Tonight, I found myself on Syntagma square where, unbeknownst to me, SYRIZA was about to hold an election rally.
Despite the elections being held on Sunday, election fever seems to have skipped Greece this time. There are quite a few election posters to be seen, mostly from the far left parties, but then, there are always posters from the far left parties everywhere, as there’s always some important protest march that ended disastrously to be remembered, or something the 1% needs to convince the 99% is the right way of seeing things. Other than that, it seems that whatever political enthusiasm was left in Greece was used up during July’s referendum and its aftermath.

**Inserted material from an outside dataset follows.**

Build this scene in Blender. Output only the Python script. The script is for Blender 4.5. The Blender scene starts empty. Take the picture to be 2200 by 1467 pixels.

Still, thousands of people had turned up to see speeches from the outgoing (technically: former) prime minister and his support act, four foreign politicians who are on his side in this apparent struggle against the institutions. Someone from Germany’s Die Linke was speaking excitedly, for he too didn’t like Merkel and Schäuble and it would be such a blow to these two if the Greeks were to reelect Tsipras. Another German, a lady from the Green Party, went on in fluent English about the environment and the refugee crisis, two important topics, yet also two topics which I’m not sure Tsipras has shown a great deal of concern about. (Though later tonight on Twitter he rather oddly blamed Schäuble’s home state Bavaria for not taking in enough refugees.)
A French communist member of the European parliament thought this struggle was mostly about ‘travail’ – as he would – and I don’t know what Pablo Iglesias, leader of Spanish anti-austerity party Podemos said, but the audience liked him best. But then, he’s been a Tsipras-supporter from well before the latter even thought about becoming a prime minister.
I left shortly after Tsipras started to speak, promising myself to work a little harder on memorizing Greek words and phrases. By the looks of it, Tsipras will pull off a narrow win, but will have to co-operate with one or more of those parties that helped him get the new memorandum through parliament, but whom he has been rallying against all the time since – apparently because they actually believed what they voted for, rather than just did so following blackmail by Europe.
I too am spending nowhere near as much time following the elections as I had done following the referendum. I guess my appetite for these things – and I’ve always been a bit of an election geek – isn’t limitless either. And of course, recent events in Europe hav put the Greek crisis into a perspective that maybe it needed.